* _GIVEN MATERIAL_:
============
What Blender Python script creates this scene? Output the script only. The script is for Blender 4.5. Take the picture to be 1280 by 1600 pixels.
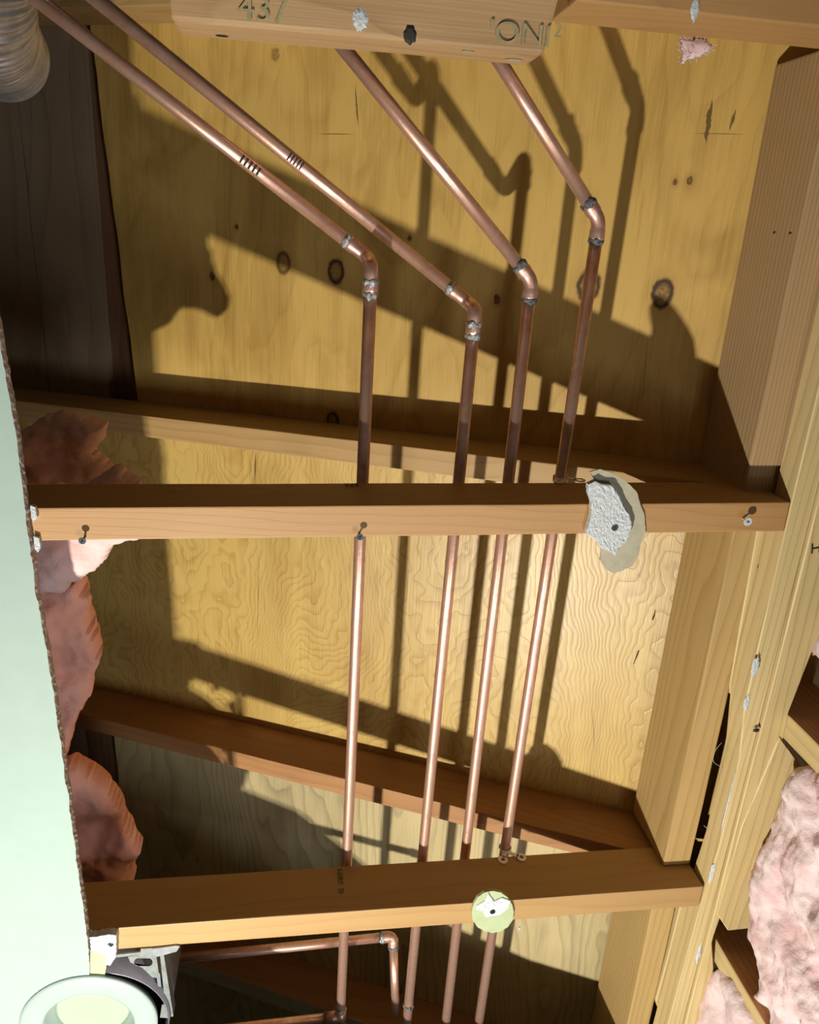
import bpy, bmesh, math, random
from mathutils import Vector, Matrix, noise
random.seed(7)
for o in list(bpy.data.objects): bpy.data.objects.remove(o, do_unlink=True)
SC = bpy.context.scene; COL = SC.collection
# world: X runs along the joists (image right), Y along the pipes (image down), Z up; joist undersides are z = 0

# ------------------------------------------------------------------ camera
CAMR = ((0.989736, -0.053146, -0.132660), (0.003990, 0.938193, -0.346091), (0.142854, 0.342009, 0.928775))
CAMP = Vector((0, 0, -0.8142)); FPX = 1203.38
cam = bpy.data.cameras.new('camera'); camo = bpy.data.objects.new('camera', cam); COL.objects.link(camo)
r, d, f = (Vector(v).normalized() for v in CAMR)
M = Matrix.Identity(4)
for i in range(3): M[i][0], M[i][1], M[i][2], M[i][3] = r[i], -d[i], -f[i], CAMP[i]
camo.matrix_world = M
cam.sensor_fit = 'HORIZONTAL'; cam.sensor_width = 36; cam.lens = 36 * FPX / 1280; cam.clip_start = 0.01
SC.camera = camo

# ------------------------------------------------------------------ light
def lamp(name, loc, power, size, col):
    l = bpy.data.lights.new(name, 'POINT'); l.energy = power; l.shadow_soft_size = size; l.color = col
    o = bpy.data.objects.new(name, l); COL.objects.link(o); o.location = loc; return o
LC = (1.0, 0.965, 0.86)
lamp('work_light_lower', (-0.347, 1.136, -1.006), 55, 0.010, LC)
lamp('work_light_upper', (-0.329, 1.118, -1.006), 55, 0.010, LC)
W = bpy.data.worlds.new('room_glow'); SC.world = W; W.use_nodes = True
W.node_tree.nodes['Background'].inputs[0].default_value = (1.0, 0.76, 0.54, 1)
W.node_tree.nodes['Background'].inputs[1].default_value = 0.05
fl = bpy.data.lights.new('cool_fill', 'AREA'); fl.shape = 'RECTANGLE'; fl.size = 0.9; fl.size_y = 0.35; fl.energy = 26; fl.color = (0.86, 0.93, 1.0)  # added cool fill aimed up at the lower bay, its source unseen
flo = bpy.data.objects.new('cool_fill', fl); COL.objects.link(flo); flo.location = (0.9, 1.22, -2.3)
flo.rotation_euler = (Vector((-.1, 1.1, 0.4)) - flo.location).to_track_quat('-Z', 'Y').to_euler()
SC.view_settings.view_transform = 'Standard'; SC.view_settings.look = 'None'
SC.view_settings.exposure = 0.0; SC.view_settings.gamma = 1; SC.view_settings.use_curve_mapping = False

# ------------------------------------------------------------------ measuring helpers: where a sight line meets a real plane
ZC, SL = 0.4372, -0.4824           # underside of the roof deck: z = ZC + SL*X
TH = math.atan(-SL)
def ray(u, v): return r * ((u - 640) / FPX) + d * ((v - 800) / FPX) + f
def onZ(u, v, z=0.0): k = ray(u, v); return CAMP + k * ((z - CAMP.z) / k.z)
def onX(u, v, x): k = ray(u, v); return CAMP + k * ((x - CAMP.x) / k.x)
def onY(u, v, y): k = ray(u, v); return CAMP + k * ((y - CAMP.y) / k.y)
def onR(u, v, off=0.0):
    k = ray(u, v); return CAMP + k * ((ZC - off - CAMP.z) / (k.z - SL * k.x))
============
* _WORK REQUIRED_: Copy the data word for word. Pictures do not go in the copy.

* _WRITTEN RESPONSE_:
What Blender Python script creates this scene? Output the script only. The script is for Blender 4.5. Take the picture to be 1280 by 1600 pixels.
import bpy, bmesh, math, random
from mathutils import Vector, Matrix, noise
random.seed(7)
for o in list(bpy.data.objects): bpy.data.objects.remove(o, do_unlink=True)
SC = bpy.context.scene; COL = SC.collection
# world: X runs along the joists (image right), Y along the pipes (image down), Z up; joist undersides are z = 0

# ------------------------------------------------------------------ camera
CAMR = ((0.989736, -0.053146, -0.132660), (0.003990, 0.938193, -0.346091), (0.142854, 0.342009, 0.928775))
CAMP = Vector((0, 0, -0.8142)); FPX = 1203.38
cam = bpy.data.cameras.new('camera'); camo = bpy.data.objects.new('camera', cam); COL.objects.link(camo)
r, d, f = (Vector(v).normalized() for v in CAMR)
M = Matrix.Identity(4)
for i in range(3): M[i][0], M[i][1], M[i][2], M[i][3] = r[i], -d[i], -f[i], CAMP[i]
camo.matrix_world = M
cam.sensor_fit = 'HORIZONTAL'; cam.sensor_width = 36; cam.lens = 36 * FPX / 1280; cam.clip_start = 0.01
SC.camera = camo

# ------------------------------------------------------------------ light
def lamp(name, loc, power, size, col):
    l = bpy.data.lights.new(name, 'POINT'); l.energy = power; l.shadow_soft_size = size; l.color = col
    o = bpy.data.objects.new(name, l); COL.objects.link(o); o.location = loc; return o
LC = (1.0, 0.965, 0.86)
lamp('work_light_lower', (-0.347, 1.136, -1.006), 55, 0.010, LC)
lamp('work_light_upper', (-0.329, 1.118, -1.006), 55, 0.010, LC)
W = bpy.data.worlds.new('room_glow'); SC.world = W; W.use_nodes = True
W.node_tree.nodes['Background'].inputs[0].default_value = (1.0, 0.76, 0.54, 1)
W.node_tree.nodes['Background'].inputs[1].default_value = 0.05
fl = bpy.data.lights.new('cool_fill', 'AREA'); fl.shape = 'RECTANGLE'; fl.size = 0.9; fl.size_y = 0.35; fl.energy = 26; fl.color = (0.86, 0.93, 1.0)  # added cool fill aimed up at the lower bay, its source unseen
flo = bpy.data.objects.new('cool_fill', fl); COL.objects.link(flo); flo.location = (0.9, 1.22, -2.3)
flo.rotation_euler = (Vector((-.1, 1.1, 0.4)) - flo.location).to_track_quat('-Z', 'Y').to_euler()
SC.view_settings.view_transform = 'Standard'; SC.view_settings.look = 'None'
SC.view_settings.exposure = 0.0; SC.view_settings.gamma = 1; SC.view_settings.use_curve_mapping = False

# ------------------------------------------------------------------ measuring helpers: where a sight line meets a real plane
ZC, SL = 0.4372, -0.4824           # underside of the roof deck: z = ZC + SL*X
TH = math.atan(-SL)
def ray(u, v): return r * ((u - 640) / FPX) + d * ((v - 800) / FPX) + f
def onZ(u, v, z=0.0): k = ray(u, v); return CAMP + k * ((z - CAMP.z) / k.z)
def onX(u, v, x): k = ray(u, v); return CAMP + k * ((x - CAMP.x) / k.x)
def onY(u, v, y): k = ray(u, v); return CAMP + k * ((y - CAMP.y) / k.y)
def onR(u, v, off=0.0):
    k = ray(u, v); return CAMP + k * ((ZC - off - CAMP.z) / (k.z - SL * k.x))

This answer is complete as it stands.